Among the entries, which lines carry the string "runs"? Copy each of them.

▶ _PROVIDED RECORDS_:
-*-*-

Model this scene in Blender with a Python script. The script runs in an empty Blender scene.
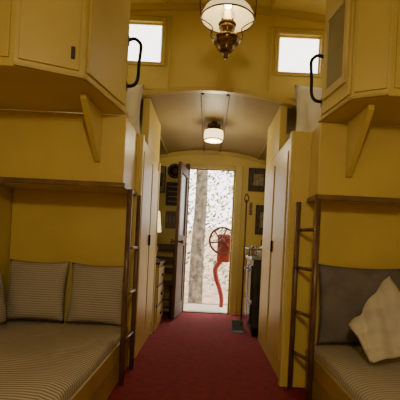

-*-*-

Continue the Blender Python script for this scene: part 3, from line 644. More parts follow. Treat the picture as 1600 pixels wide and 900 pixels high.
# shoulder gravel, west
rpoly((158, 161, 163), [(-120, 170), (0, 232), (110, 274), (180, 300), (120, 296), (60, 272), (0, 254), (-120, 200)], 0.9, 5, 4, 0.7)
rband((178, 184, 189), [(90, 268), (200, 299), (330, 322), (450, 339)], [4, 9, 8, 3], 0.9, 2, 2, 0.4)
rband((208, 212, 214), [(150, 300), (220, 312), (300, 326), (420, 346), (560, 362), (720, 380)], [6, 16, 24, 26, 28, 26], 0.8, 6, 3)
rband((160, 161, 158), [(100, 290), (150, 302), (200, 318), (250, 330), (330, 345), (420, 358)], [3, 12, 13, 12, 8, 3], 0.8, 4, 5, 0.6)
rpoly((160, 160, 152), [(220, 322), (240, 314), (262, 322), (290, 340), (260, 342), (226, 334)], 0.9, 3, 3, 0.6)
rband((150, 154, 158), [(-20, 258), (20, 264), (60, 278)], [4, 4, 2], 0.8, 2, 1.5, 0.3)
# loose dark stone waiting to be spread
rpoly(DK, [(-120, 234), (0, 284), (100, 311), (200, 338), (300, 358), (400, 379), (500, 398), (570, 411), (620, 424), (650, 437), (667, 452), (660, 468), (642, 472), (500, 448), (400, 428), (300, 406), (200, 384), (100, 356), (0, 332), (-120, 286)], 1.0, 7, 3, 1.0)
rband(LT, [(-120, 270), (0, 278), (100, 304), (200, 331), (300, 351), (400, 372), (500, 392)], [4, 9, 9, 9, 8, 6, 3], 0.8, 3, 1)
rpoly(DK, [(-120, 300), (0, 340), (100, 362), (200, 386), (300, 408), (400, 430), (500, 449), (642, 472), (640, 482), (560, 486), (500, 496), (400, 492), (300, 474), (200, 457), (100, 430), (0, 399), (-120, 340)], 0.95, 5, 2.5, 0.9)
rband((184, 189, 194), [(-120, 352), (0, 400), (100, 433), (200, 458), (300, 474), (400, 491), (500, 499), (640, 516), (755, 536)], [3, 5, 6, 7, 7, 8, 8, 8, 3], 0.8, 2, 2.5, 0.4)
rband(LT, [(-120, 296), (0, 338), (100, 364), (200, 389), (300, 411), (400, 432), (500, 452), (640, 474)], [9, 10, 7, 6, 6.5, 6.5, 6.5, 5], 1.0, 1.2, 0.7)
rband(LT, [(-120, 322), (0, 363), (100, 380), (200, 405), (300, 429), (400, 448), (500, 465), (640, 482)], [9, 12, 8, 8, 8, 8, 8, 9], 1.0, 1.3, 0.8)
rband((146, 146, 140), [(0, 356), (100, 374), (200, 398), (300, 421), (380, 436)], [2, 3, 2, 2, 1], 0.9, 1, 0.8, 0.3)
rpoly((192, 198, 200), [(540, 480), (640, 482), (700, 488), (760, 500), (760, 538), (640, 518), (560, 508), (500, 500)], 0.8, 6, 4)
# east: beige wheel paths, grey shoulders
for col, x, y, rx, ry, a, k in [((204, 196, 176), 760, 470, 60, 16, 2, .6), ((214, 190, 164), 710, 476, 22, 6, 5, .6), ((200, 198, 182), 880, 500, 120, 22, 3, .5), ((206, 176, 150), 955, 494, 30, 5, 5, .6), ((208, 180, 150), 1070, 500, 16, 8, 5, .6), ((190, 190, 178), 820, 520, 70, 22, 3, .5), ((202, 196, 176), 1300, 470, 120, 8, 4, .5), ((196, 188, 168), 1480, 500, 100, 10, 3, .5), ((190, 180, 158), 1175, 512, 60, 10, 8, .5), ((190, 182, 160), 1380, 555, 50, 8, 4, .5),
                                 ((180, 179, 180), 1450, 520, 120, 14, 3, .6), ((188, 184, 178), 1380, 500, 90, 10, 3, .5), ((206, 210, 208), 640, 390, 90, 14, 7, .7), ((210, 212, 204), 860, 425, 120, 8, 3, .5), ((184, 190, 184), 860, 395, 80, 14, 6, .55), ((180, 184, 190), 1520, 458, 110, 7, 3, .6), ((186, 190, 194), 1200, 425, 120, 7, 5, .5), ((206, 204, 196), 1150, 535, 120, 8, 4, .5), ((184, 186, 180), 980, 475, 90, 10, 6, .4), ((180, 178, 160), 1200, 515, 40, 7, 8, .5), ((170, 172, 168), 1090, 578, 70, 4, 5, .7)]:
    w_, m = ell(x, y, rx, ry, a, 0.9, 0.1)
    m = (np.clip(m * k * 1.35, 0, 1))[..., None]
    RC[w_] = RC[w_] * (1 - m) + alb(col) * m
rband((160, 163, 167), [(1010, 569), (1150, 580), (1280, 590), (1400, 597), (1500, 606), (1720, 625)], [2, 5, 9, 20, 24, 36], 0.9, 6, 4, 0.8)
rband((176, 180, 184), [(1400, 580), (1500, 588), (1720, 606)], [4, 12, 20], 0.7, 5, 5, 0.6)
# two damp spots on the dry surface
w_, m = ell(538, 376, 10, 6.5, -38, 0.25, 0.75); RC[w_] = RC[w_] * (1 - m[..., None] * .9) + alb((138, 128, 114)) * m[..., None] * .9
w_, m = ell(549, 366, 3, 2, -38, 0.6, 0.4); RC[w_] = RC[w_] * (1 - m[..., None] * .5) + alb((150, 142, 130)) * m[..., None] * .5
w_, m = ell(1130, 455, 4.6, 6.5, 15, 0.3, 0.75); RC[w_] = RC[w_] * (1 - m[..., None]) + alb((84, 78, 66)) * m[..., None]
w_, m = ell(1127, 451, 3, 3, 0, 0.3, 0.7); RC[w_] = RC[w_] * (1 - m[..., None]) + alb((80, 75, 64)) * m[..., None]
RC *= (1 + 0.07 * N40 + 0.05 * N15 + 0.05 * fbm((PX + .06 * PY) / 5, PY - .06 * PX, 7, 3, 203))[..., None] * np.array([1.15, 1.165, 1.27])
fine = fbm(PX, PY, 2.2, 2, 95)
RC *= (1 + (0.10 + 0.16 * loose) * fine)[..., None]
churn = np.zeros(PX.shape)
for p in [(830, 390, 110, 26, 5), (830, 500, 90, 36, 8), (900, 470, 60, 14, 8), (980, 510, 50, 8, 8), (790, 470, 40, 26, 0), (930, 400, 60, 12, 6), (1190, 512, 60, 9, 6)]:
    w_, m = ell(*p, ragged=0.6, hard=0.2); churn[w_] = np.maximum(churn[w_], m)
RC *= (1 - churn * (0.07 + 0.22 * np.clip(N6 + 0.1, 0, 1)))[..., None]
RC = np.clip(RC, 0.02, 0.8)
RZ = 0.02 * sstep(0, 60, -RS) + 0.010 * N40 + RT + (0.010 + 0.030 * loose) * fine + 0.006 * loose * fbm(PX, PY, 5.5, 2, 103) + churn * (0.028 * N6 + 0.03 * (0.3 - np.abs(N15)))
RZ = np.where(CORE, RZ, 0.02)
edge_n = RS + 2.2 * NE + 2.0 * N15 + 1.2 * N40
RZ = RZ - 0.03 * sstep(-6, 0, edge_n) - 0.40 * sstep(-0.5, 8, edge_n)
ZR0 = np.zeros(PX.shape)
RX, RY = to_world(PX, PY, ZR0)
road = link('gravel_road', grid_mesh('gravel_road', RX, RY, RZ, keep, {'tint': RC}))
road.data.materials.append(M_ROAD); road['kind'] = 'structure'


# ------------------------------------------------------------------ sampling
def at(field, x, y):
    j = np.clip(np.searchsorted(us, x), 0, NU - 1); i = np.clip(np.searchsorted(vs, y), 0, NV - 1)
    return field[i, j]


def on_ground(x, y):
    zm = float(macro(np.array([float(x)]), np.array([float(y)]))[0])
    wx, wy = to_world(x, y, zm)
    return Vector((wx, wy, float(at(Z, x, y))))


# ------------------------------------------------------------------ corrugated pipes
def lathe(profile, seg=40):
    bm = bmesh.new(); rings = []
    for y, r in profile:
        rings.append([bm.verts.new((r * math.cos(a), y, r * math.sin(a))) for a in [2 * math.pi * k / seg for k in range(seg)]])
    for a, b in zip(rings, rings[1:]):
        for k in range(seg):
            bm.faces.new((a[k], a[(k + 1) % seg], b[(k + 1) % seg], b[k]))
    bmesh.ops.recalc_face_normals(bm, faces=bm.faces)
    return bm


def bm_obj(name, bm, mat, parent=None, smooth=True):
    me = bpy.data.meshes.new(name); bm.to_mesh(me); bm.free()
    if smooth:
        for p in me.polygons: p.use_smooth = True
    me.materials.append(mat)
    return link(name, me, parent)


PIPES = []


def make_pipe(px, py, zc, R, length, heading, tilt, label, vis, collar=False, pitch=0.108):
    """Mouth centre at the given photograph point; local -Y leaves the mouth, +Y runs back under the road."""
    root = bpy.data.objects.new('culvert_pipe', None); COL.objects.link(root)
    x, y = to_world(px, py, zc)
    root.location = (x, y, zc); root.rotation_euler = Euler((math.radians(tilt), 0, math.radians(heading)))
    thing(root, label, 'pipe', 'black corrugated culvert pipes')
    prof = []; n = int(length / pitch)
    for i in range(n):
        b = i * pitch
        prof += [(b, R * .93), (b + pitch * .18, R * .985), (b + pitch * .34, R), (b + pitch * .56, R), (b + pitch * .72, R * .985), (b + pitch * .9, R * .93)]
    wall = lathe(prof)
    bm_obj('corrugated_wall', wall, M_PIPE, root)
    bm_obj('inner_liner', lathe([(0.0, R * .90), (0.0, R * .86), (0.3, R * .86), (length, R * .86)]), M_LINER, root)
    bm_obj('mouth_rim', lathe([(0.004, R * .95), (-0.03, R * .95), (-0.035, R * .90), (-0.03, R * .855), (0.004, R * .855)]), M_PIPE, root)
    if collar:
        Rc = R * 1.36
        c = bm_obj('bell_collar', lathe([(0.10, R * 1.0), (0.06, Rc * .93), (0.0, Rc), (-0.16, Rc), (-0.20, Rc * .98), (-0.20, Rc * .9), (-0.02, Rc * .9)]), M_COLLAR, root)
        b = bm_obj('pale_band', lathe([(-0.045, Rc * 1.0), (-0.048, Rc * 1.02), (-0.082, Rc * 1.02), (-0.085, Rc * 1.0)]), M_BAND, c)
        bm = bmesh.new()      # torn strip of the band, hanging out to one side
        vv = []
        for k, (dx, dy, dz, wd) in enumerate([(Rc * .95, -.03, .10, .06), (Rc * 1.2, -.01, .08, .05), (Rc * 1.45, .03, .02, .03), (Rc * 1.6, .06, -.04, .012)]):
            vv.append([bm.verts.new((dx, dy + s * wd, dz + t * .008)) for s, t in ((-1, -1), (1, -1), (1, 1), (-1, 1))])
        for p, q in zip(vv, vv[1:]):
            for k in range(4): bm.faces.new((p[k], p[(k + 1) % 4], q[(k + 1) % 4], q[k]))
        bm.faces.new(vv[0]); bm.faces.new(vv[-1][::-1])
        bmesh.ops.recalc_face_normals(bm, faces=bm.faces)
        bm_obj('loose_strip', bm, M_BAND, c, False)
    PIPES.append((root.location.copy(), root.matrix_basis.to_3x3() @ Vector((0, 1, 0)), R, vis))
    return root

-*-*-

▶ _SOLUTION_:
Model this scene in Blender with a Python script. The script runs in an empty Blender scene.
    """Mouth centre at the given photograph point; local -Y leaves the mouth, +Y runs back under the road."""